軽減税率制度により、請求書はどのように変化したのでしょうか。ここでは、税率計算や記載事項などを具体的にみていきましょう。
税率計算の変化
税額の計算方法は従来と変わらず、原則「納付税額=売上税額‐仕入税額」です。ただし、消費税率が標準税率(10%)と軽減税率(8%)の2つ存在するため、税率ごとに計算する必要があります。
対象品目が含まれていない場合は、すべて標準税率(10%)なので、従来の請求書をそのまま利用して問題ありません。標準税率(10%)と軽減税率(8%)が存在する場合は、税率を区分し、各税率の税込み合計金額を記載します。
記載事項の増加
軽減税率制度の実施とともに導入された「区分記載請求書等保存方式」という請求書の記載形式では、それ以前の請求書で記載項目だった「発行者の氏名又は名称」「取引年月日」「取引内容」「取引金額」「受領者の氏名又は名称」に、「軽減税率の対象品目である旨」「税率ごとに区分し、合計した対価の額(税込み)」の2項目が追加されました。

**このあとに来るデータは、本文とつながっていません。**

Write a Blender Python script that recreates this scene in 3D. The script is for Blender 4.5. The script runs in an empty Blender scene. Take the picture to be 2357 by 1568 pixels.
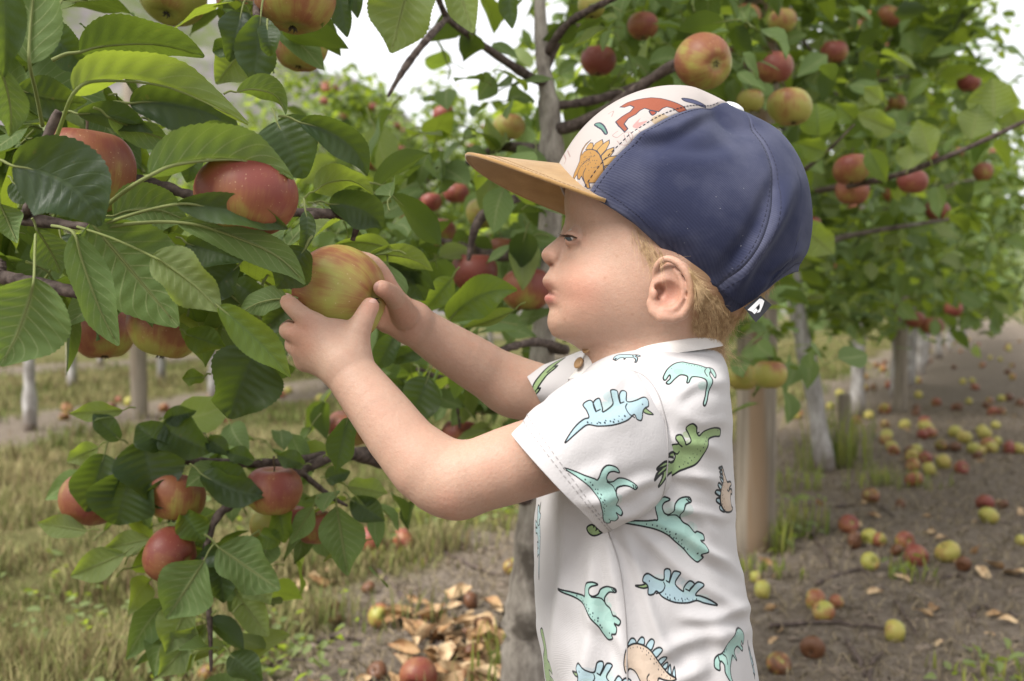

記載する際は、明確に標準税率(10%)と軽減税率(8%)が区分できていれば良いので、「※マーク」の使用や、税率ごとに請求書を分け発行しても問題ありません。また、追加された2項目が記載されていない請求書を受け取った際は、受領者が事実に基づき、追記することも可能です。
「区分記載請求書等保存方式」における軽減税率の記載例
レストランで標準税率(10%)の日用品と、軽減税率(8%)の食料品を仕入れた場合の請求書を例に挙げてご説明します。
レストランで利用するおしぼりは日用品となるため、標準税率(10%)です。請求書の品目・名目に「おしぼり」と記載し、標準税率(10%)対象の合計金額(税込み)を算出し明記します。一方、野菜は食料品となるため、軽減税率(8%)です。標準税率(10%)と区別できるように「じゃがいも※」など、「※マーク」を付け、備考欄や欄外に「※印は軽減税率対象項目を示します」と区分していることを記載します。そして、軽減税率(8%)対象の合計金額(税込み)を算出して明記します。
記載する際は、対象品目は軽減税率である旨を明記すること、標準税率(10%)の税込みの合計金額と、軽減税率(8%)の税込み合計金額を明確に区別させることがポイントです。
「インボイス制度(適格請求書等保存方式)」における軽減税率の記載例
2023年10月から導入された「インボイス制度(適格請求書等保存方式)」では、区分請求書等保存方式の記載項目に加え、「税率ごとに区分して合計した対価の額及び適用税率」と「登録番号」の記載が求められるようになりました。先ほど同様、レストランを例に挙げてご説明します。
日用品のおしぼりは、標準税率(10%)です。品目・名目に「おしぼり」と記載し、標準税率(10%)対象の合計金額(税抜き)と、消費税を分けて明記します。
一方、食料品の野菜は、軽減税率(8%)です。標準税率(10%)と区別できるように「じゃがいも※」など、「※マーク」を付け、備考欄や欄外に「※印は軽減税率対象項目を示します」と区分していることを記載します。そして、軽減税率(8%)対象の合計金額(税抜き)と、消費税を分けて明記します。そして最後に登録番号を記載します。
適格請求書では、税抜き価格と消費税を分けること、登録番号を記載することがポイントです。